Se a duplicação dos palcos e, por
consequência, das encenações (cada uma das cenas é desempenhada duas vezes ao
longo da noite pelos atores) parece brilhante, definitivamente mais brilhante é
a proposta da contaminação entre os dois palcos, viabilizada pela cortina de
fios, pela trilha sonora de uma cena invadindo a outra em momentos exatos.
Muito acontece por trás dessa cortina, um imenso mecanismo que veio da França,
obra do Atelier de construção do Odéon-Théâtre de l’Europe, onde a peça estreou
em março de 2018. Entre a dupla cortina está a coxia do teatro e a área privada
dos cenários, local em que se faz amor e se toma banho.
A plasticidade dessa montagem
passa também pela questão linguística. Sendo um texto bilíngue
francês-português encenado originalmente para o público francófono, Christiane
Jatahy havia colocado os atores de língua francesa, representando o masculino e
europeu, frente ao estrangeiro feminino brasileiro, que tenta se aproximar, num
esforço de comunicação, do dominador. Nas montagens em Portugal e no Brasil, a
relação linguística se inverte, pois a língua de comunicação com a plateia é a
do oprimido.
Um último ponto, sobre a abordagem temática: a “Odisseia” de
Jatahy tem algo também de documental como teve a montagem da Cia. Hiato (veja nosso post) As odisseias pessoais de Kais Razouk, Godrat Arai e Nazeeh
Alsahuyny, relatos de refugiados colhidos e assimilados na dramaturgia, recebem
grande destaque.
Esta “Odisseia” parte da narrativa de Homero, mas tem também
como fontes Eyvind Johnson, autor sueco que escreveu um romance sobre a volta
de Ulisses a Ítaca, “Strändernas svall” (1946), numa versão em inglês, “Return
to Ithaca” (1952), e Margaret Atwood, autora de uma odisseia de Penélope, “The
Penelopiad” (2005), traduzida por Celso Nogueira para a Cia. das Letras como “A
Odisseia de Penélope” (2005).
O enforcamento de doze escravas que teriam se deitado com os
pretendentes que assediavam Penélope, central no texto de Atwood, ganha
proeminência também na peça de Jatahy, embora seja uma ocorrência secundária na
trama homérica. O episódio é narrado no Canto XXII, 417-473.

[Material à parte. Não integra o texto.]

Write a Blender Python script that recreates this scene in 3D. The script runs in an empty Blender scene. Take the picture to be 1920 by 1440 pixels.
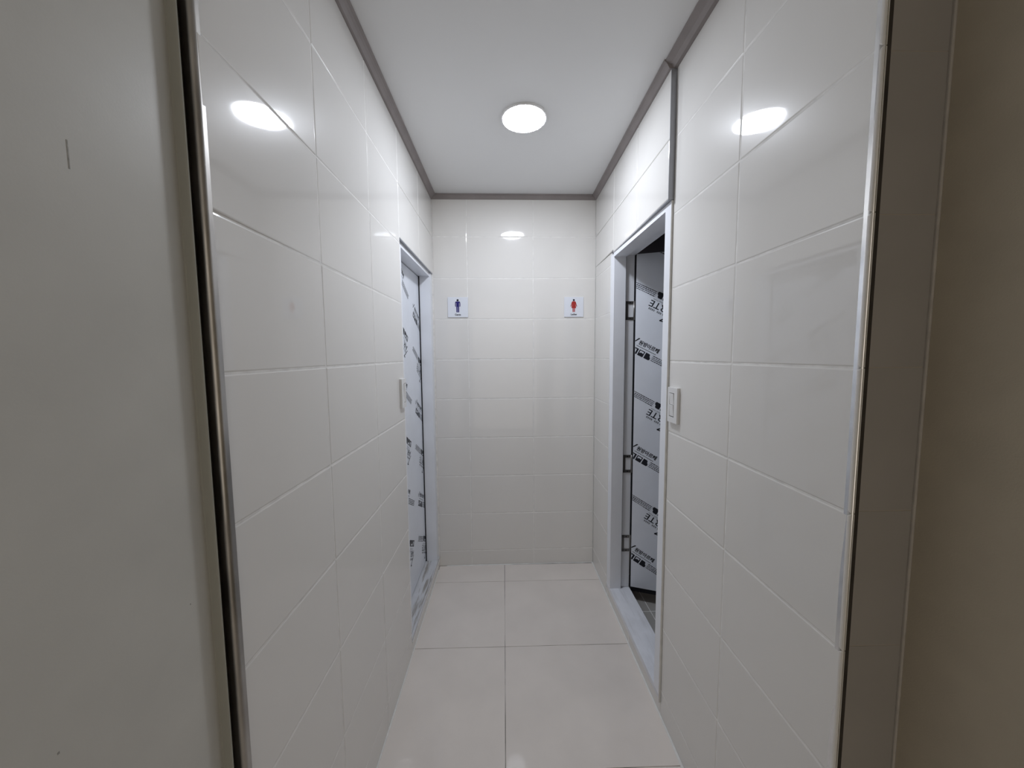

Aqui, reproduzo o breve trecho (461-473) a que se alude
repetidas vezes na peça da encenadora brasileira, na tradução de Christian
Werner (Cosac Naify, 2014):
“Vede, com morte limpa eu não tiraria a vida
delas, que insultos entornaram sobre minha cabeça
e nossa mãe, e ao lado dos pretendentes dormiam”.
Assim falou e o cabo de nau proa-negra,
após prender no grande pilar, jogou em volta da rotunda
e para cima bem esticou, para pé algum atingir o chão.
Como quando melros asa-comprida ou pombas
chocam-se com uma rede disposta num arbusto,
arremetendo para o abrigo, e hediondo leito lhes cabe –
assim elas, em fila, tinham as cabeças, e ao redor de cada uma,
nos pescoços, havia nós para provocar deplorável fim.
Convulsionaram os pés pouco tempo, de fato não muito.